A year later, Whitmer silent on MSU board's request to remove 2 trustees for misconduct
EAST LANSING ― A year after she was asked to remove two Michigan State University trustees for misconduct that included accepting free flights and courtside tickets from donors and trying to change the findings of an investigation into the 2023 mass shooting on campus, Gov. Gretchen Whitmer hasn't taken any public action.
In the meantime, the restrictions placed on March 3, 2024, on Trustees Rema Vassar, D-Detroit, and Dennis Denno, D-East Lansing, expired on Dec. 31.
Both sought and were granted seats on the board committee for academic affairs and the board committee on budget and finance in January. They had been prohibited from serving on committees and stripped of liaison positions when they were censured by their fellow trustees in March.
Despite their return to previously-held responsibilities, and board Chair Kelly Tebay telling the State Journal she felt the board wanted to move on and present a united front behind President Kevin Guskiewicz, the request to remove Vassar and Denno is still active. Guskiewicz started at MSU as president in March 2024.
In October, Danny Wimmer, press secretary for Attorney General Dana Nessel, confirmed Whitmer's office reached out to Nessel's office to review the request.
Stacey LaRouche, press secretary for Whitmer, didn't respond to multiple requests in recent weeks about the status of the board's request to the governor.
Wimmer did not respond to an inquiry Wednesday about whether Nessel was still reviewing Whitmer's request.
Whitmer and Nessel, like Vassar and Denno, are all members of the Democratic party.
Asked about the pending board request to Whitmer, Denno said the referral was a "non-issue" and that "no one thinks about it anymore." He added that he was excited to be back on board committees.
Vassar did not respond to a message left seeking comment.
Former Faculty Senate Chair Jack Lipton has been advocating for the two to be removed, believing they encouraged students to attack him and label him a racist. He sued the board in October for retaliation, and the lawsuit is pending.

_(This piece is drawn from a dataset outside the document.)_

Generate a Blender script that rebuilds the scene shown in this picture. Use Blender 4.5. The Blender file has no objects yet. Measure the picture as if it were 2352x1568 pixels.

"Since we haven't heard anything from the governor in so long, we were hoping a creative solution through the court system could put pressure on the university to make the right decisions," Liz Abdnour, Lipton's Lansing-based attorney, told the State Journal in October.
In October 2023, now-Vice Chair Brianna Scott sent a letter to her fellow trustees and local media, detailing 10 allegations against then-Chair Vassar's misconduct and bullying. The letter sparked an investigation into Vassar's behavior, for which MSU hired Washington D.C.-based law firm Miller & Chevalier. That investigation later expanded to cover allegations of misconduct by Denno and other trustees.
The investigation, which MSU has spent $2 million on, found evidence to support some, but not all, of Scott's original allegations.
The law firm found evidence Denno tried to get the who analyzed MSU's response to the mass shooting to change their findings after the report criticized the trustees' response.
Vassar also accepted courtside tickets and a private jet flight from a donor for her and her daughter to attend a basketball game.
Both trustees acted outside the authority of their roles, investigators found, as well as evidence that both Vassar and Denno attempted to "embarrass and unsettle" former interim President Teresa Woodruff and attack Lipton.
Miller & Chevalier concluded its report with several recommendations, including that the two trustees be referred to Whitmer so she could consider removing them. The board also censured Scott for making her allegations public.
Vassar and Denno have maintained that Miller & Chevalier's investigation was incomplete and misleading.
"I refute most of the allegations in the Miller & Chevalier (MC) report," Denno said in an email to the State Journal last year. "I will accept a censure but contest any other form of punishment. What has been proposed is overly-punitive in nature."
Through her attorneys, paid for by MSU, Vassar released a statement calling the report 'profoundly flawed.' She is involved in a dispute with the university over legal fees for attorneys MSU hired on her behalf.
Whitmer has used strong language previously to describe the turmoil. In October 2023, the governor called the allegations against Vassar "deeply concerning."
"I'm taking it very seriously," Whitmer said during a news media scrum. "I think the allegations, if accurate, amount to a serious breach of conduct in what we expect of our board members and ... the oath that they took."
Whitmer has the sole authority to remove the trustees as governor. MSU's trustees, along with the University of Michigan's Board of Regents and Wayne State University's Board of Governors, are the only college governing bodies whose members are elected in statewide elections in Michigan, and as elected officials the only person who can remove them is the governor.
In 2020 Vassar was elected with over 2.3 million votes and in 2022, Denno was elected with 1.9 million votes, according to records from the Michigan Secretary of State.
Eric Lupher, president of the Livonia-based nonprofit public affairs research organization Citizens Research Council, told the State Journal last year that a governor removing an elected official in Michigan was so rare there was no defined process.
The last high-profile effort to remove an elected official by a Michigan governor was over a decade ago, Lupher said. And the elected official in question, former Detroit Mayor Kwame Kilpatrick, resigned before Gov. Jennifer Granholm could announce a decision.